Non-singular extension of the Kerr-NUT-(anti) de Sitter spacetimes

TL;DR

This paper develops a method to extend Kerr-NUT-(anti) de Sitter spacetimes into non-singular solutions, addressing a long-standing issue with conical singularities and providing a comprehensive global geometric analysis.

Contribution

It introduces a novel extension technique for Kerr-NUT-(anti) de Sitter spacetimes that removes singularities and broadens the class of non-singular solutions within Einstein's equations.

Findings

Derived non-singular extensions for all admissible parameters.

Analyzed the global structure and conformal geometry of the extended spacetimes.

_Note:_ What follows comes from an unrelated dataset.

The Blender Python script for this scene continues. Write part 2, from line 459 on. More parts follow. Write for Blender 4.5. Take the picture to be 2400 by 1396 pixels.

Presented conditions for the existence of non-singular Killing horizons.

Abstract

In 1963 Ezra Ted Newman and his two students Louis A. Tamburino, and Theodore W. J. Unti, proposed a deformation of the Shwarzschild spacetime that made it twisting. In the cosmological context, an equivalent solution had been found earlier, in 1951, by Abraham Haskel Taub. The problem that these solutions have is a conical singularity along the symmetry axis at all distances from the origin. In 1969 Misner proposed a non-singular interpretation of Taub-NUT spacetimes. We extend and refine his method to include a broader family of solutions and completely solve the outstanding issue of a non-singular extension of the Kerr-NUT- (anti) de Sitter solutions to Einstein's equations. Our approach relies on an observation that in 2 dimensional algebra of Killing vector fields there exist 2 distinguished vector fields that may be used to define $U(1)$-principal bundle structure over the non-singular spaces of non-null orbits. For all admissible parameters we derive appropriate Killing vector fields and discuss limits to spacetimes with less parameters. The global structure of spacetime, together with non-singular conformal geometry of the infinities is presented and (possibly also projectively non-singular) Killing horizons is presented.